Прямолинейный морализм ранней любовной лирики Державина, его остро критическое отношение к феномену любовного аффекта и экзальтации имели под собой определенные нравственно-философские основания. В этой связи считаем возможным предположить знакомство поэта не столько с трудами самого Платона, сколько с теми этическими императивами, которые провозгласили в своих сочинениях виднейшие неоплатоники – теоретики так называемого «морального чувства» («moral sense»). Ключевую роль в приобщении начинающего русского поэта к достижениям новейшей европейской этической мысли сыграло раннее творчество Кристофа Мартина Виланда, представлявшего в немецкой литературе XVIII в. так называемую «линию сердца».
Содержательное наполнение четырех лирических миниатюр, созданных Державиным в 1770 г., обнаруживает концептуальную близость к некоторым идеям Виланда, сформулированным им в трактате 1754 г. «О симпатии», автор которого предстал энергичным популяризатором идей Платона и Шефтсбери. Наполненное религиозно-сентиментальными настроениями, это сочинение представляло собой экстатический монолог-проповедь о «сродстве» чувствительных, «симпатических» душ и о возникающей между ними некой тайной связи. Выше уже отмечалось, что моралистические суждения молодого Виланда оказались как нельзя более созвучны русским масонам. Вполне закономерно поэтому, что первый перевод данного сочинения на русский язык, опубликованный во второй части журнала «Утренний свет» за 1778 г., принадлежал перу М.Н. Муравьёва.
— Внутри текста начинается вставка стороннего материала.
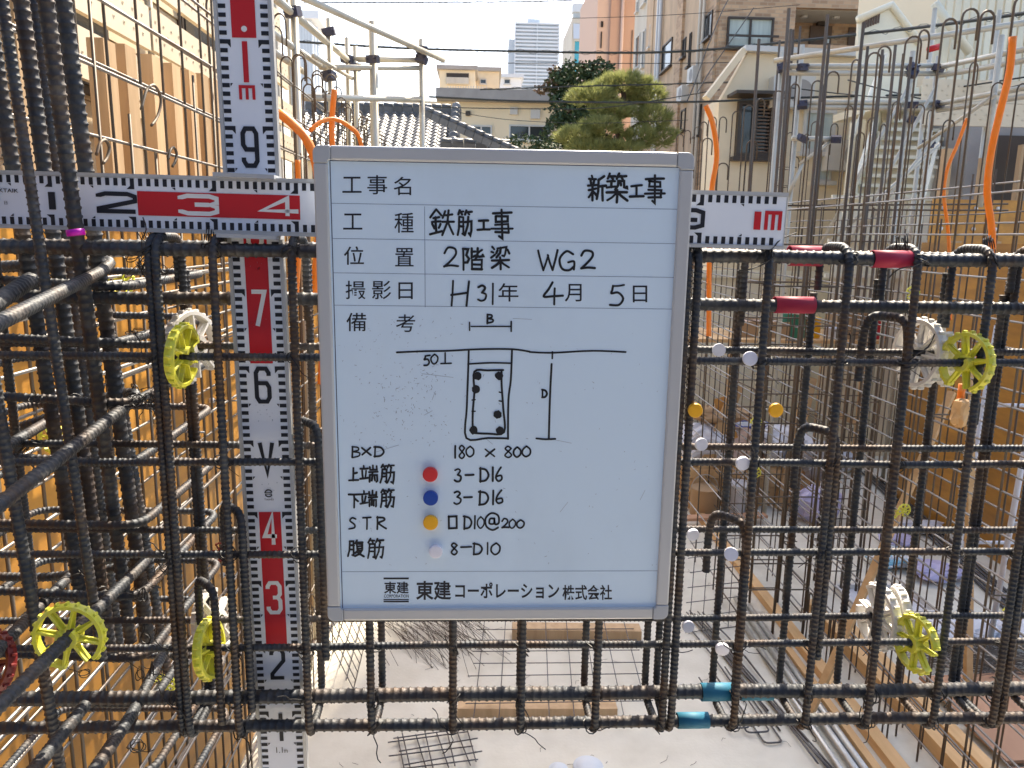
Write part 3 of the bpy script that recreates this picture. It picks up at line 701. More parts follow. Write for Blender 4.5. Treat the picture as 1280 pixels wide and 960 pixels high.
for i, px in enumerate(spx):
    x = U(px, 912, Y=YS).x; SX.append(x)
    if i < 2: continue
    inst(SM[i % 3], 'stirrup', cage, (x, YS, 0), (R(rnd(-.06, .06)), R(rnd(-.10, .10)), R(rnd(-2.5, 2.5))))
    if px in (225, 827, 1240):
        inst(SM[(i + 1) % 3], 'stirrup', cage, (x + .0122, YS + .0005, 0), (0, R(rnd(-.08, .04)), R(rnd(-2, 2))))
# lapped hook ties: a straight leg that turns over backwards at mid height
def hook_mesh(down):
    m = MB(); pts = [(0, 0, -down), (0, 0, 0), (.004, .035, .018), (.004, .062, 0), (.004, .064, -.062)]
    m.rebar(fillet([(0, 0, -down), (0, 0, -.004), (.002, .006, .026), (.004, .055, .026), (.006, .062, -.004), (.006, .062, -.066)], .024, 6), .0054, .0068, .00062)
    return m.mesh('lap_hook', M['steel2'], True)
for px, py, dn in ((398, 540, .30), (268, 745, .17), (1048, 548, .30), (934, 660, .22), (1138, 404, .42), (302, 648, .26)):
    p = U(px, py, Y=YS + .004); k = min(range(len(SX)), key=lambda j: abs(SX[j] - p.x))
    inst(hook_mesh(dn), 'lap_hook', cage, (p.x, YS + .004, p.z - .02), (0, R(rnd(-.1, .1)), R(rnd(36, 50))))
# binding wire at the crossings
def tie_mesh(seed, tails):
    random.seed(seed); m = MB(); pts = []
    for i in range(22):
        a = i / 21 * 4 * PI
        pts.append(Vector((.0075 * math.cos(a) + .003 * math.cos(a * .5), -.001 + .0085 * math.sin(a), .006 * math.cos(a + .6) + .002 * math.sin(a * .5))))
    m.tube(pts, .0008, 4)
    for t in range(tails):
        q = [Vector((rnd(-.004, .004), -.008, rnd(-.004, .004)))]; d = Vector((rnd(-1, 1), rnd(-.35, .1), rnd(-.6, 1))).normalized()
        for j in range(6):
            q.append(q[-1] + d * rnd(.005, .008)); d = (d + Vector((rnd(-.6, .6), rnd(-.4, .4), rnd(-.6, .6)))).normalized()
        m.tube(q, .0007, 4)
    return m.mesh('tie_wire', M['wire'])
TM = [tie_mesh(s, 1 + s % 2) for s in range(7)]
TM0 = [tie_mesh(50 + s, 0) for s in range(3)]
def curl_mesh(seed):
    random.seed(seed); m = MB()
    for j in range(3):
        c = Vector((rnd(-.008, .008), rnd(-.008, .004), rnd(0, .008))); pts = []; ph = rnd(0, 6); rr = rnd(.006, .012); tilt = rnd(-.6, .6)
        for i in range(26):
            a = ph + i / 25 * rnd(3.2, 3.4) * PI
            pts.append(c + Vector((rr * math.cos(a), rr * .5 * math.sin(a) * tilt + .004 * i / 25, rr * math.sin(a))))
        m.tube(pts, .0006, 4)
    return m.mesh('tie_wire', M['wire'])
CMESH = [curl_mesh(40 + s) for s in range(4)]
random.seed(11)
rows = [(ZT, YF)] + [(z, YW) for z in WZ] + [(ZB2, YF), (ZB, YF)]
for i, x in enumerate(SX[2:]):
    for j, (z, Y) in enumerate(rows):
        if rnd(0, 1) < .85:
            hid = -.23 < x < .29 and 2.37 < z < 3.03
            inst(random.choice(TM0 if hid or rnd(0, 1) < .45 else TM), 'tie_wire', cage, (x, YS + (.009 if hid else .006), z), (0 if hid else rnd(-.5, .5), rnd(0, 6.3), 0 if hid else rnd(-.5, .5)), .9 if hid else rnd(.95, 1.3))
    if rnd(0, 1) < .75:
        inst(random.choice(CMESH), 'tie_wire', cage, (x + rnd(-.012, .012), YS + rnd(.02, .05), ZT + .018), (rnd(-.4, .4), rnd(-.5, .5), rnd(0, 6)))
for i in range(22):
    m = MB(); p = Vector((random.choice(SX[:4] + SX[10:]), YW, random.choice(WZ))); d = Vector((rnd(-.5, 1), rnd(-.3, .3), rnd(-1, -.2))).normalized()
    m.tube([p, p + d * rnd(.01, .02), p + d * rnd(.025, .05) + Vector((.004, 0, .006))], .0005, 4); m.build('tie_wire', M['wire'], cage)

# ------------------------------------------------------------------ column cage at the near end
ccage = thing('column_cage', 'thick dark column bars with hoops and bent anchor bars beside the horizontal staff', 'rebar cage', (-.62, 1.05, 1.6))
def pbar(name, x0, y0, ya, x1, y1, yb, r, pitch, parent, mt='steel'):
    a, b = U(x0, y0, Y=ya), U(x1, y1, Y=yb); d = (b - a)
    a2, b2 = a - d * .06, b + d * .35
    MB().rebar([a2, b2], r, pitch * .92, r * .09).build(name, M[mt], parent, True)
pbar('column_bar', 26, 0, 1.08, 114, 640, 1.13, .0100, .0125, ccage, 'steel2')
pbar('column_bar', 57, 0, .925, 142, 640, 1.05, .0090, .0115, ccage)
pbar('column_bar', 79, 0, 1.02, 164, 640, 1.11, .0100, .0125, ccage, 'steel2')
pbar('column_bar', -8, 60, 1.03, 84, 640, 1.10, .0095, .0120, ccage, 'steel2')
pbar('column_bar', 43, 0, 1.32, 128, 640, 1.36, .0080, .0110, ccage, 'steel2')
pbar('column_bar', 69, 0, 1.40, 176, 640, 1.34, .0080, .0110, ccage, 'steel2')
pbar('column_tie', 3, 0, .905, 100, 640, .925, .0062, .0082, ccage)
pbar('column_tie', -12, 450, .88, 75, 960, .90, .0070, .0085, ccage)
pbar('column_tie', -30, 120, .95, 31, 640, 1.16, .0062, .0082, ccage)
hx0, hx1, hy0, hy1 = -.80, -.475, 1.03, 1.36
for i, py in enumerate((352, 420, 487, 558, 640, 716, 790, 848, 932, 1010)):
    z = U(110, py, Y=1.1).z
    pts = [(hx0, hy0 + .02, z), (hx0, hy1, z + .004), (hx1, hy1, z), (hx1 + rnd(-.01, .01), hy0, z + rnd(-.006, .006)), (hx0 + .03, hy0, z + .012), (hx0 + .05, hy0 + .07, z + .012)]
    MB().rebar(fillet(pts, .035, 5), .0062, .0078, .0006).build('hoop', M['steel2'], ccage, True)
def anchor(pts, r, pitch, rad=.05):
    MB().rebar(fillet([U(a, b, Y=y) for a, b, y in pts], rad, 7), r, pitch * .9, r * .08, 8).build('anchor_bar', M['steel'], ccage, True)
    return [U(a, b, Y=y) for a, b, y in pts]
anchor([(-60, 432, .62), (128, 339, 1.03), (140, 326, 1.10), (100, 327, 1.16), (-60, 336, 1.2)], .0075, .0095, .03)
anchor([(-70, 685, .66), (162, 504, 1.06), (172, 492, 1.10), (150, 492, 1.15), (80, 515, 1.22), (-50, 560, 1.25)], .0078, .0095, .03)
B3 = anchor([(-70, 950, .62), (176, 708, 1.06), (190, 690, 1.12), (160, 708, 1.2), (60, 722, 1.24), (-40, 720, 1.25)], .0075, .0095, .03)
anchor([(-30, 395, .8), (38, 350, .98)], .0095, .012)
anchor([(20, 990, .72), (106, 882, .92)], .0075, .0095)
anchor([(100, 990, .74), (168, 888, .96), (212, 800, 1.2)], .0075, .0095)
anchor([(-20, 830, .80), (80, 727, 1.15), (110, 700, 1.3)], .0075, .0095)
anchor([(5, 560, 1.0), (68, 522, 1.2), (120, 500, 1.3)], .0075, .0095)
for i in range(52):
    o = random.choice(CMESH if i % 4 == 1 else TM)
    px, py, y = rnd(20, 190), rnd(300, 940), rnd(.98, 1.2)
    if i < 30: px, py = rnd(165, 205), random.choice((330, 490, 500, 700, 735, 840)) + rnd(-8, 14)
    inst(o, 'tie_wire', ccage, U(px, py, Y=y), (rnd(-1, 1), rnd(0, 6), rnd(-1, 1)), rnd(.6, 1.0))
m = MB(); a = U(94, 290, Y=.935); m.tube([a + Vector((.0, 0, .003)), a + Vector((.001, 0, -.004))], .0100, 12)
tag(m.base('tape', M['magenta'], True), 'scrap of magenta tape wrapped round a thick column bar below the staff', 'tape')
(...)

Не исключено, что в числе русских читателей, ознакомившихся с моралистическим опусом Виланда еще в оригинале, был Державин, вполне способный обходиться без услуг переводчика с немецкого. Не приходится сомневаться, что, подобно Муравьёву, он исключительно близко воспринял ту мысль о высоком назначении земной красоты, которая красной нитью прошла через все семь частей виландовской статьи, придав ей концептуальную целостность и завершенность. Приведем полностью соответствующую развернутую цитату из перевода Муравьёва: «Красота есть обещание души; сим обязуется она производити великия, благородныя и достойно подражаемыя действия. Она есть прелесть, принуждающая учителя добродетели внимати; ибо красавица долженствует быти учительницею примерами, даемыми ею; добродетель, одеянная красотою, входящая в среду человеков, обращающаяся с ними, и пред очами их действующая, нравится более, нежнее касается, и в сердцах глубже следы впечатлевает, нежели все правила мудрых… Благонравие является несравненно прелестнее в нежном румянце, играющем на прекрасных ланитах; чувствия и порядок, показующия благость сердца, любезнее слышатся из розовых уст… Красота и мудрость, соединяся во едино, сильны тронуть невнимающих и толико прилепленных к телесным чувствам, что не могут любити добродетели в собственном ея виде»8. Приведенная цитата делает очевидной близость этической позиции Державина к идеалистическому представлению Виланда о тождественности добродетели и красоты. Этот постулат, в конечном счете, и послужил надежной семантической скрепой, придавшей целостность и идейно-композиционное единство лирической тетралогии начинающего поэта.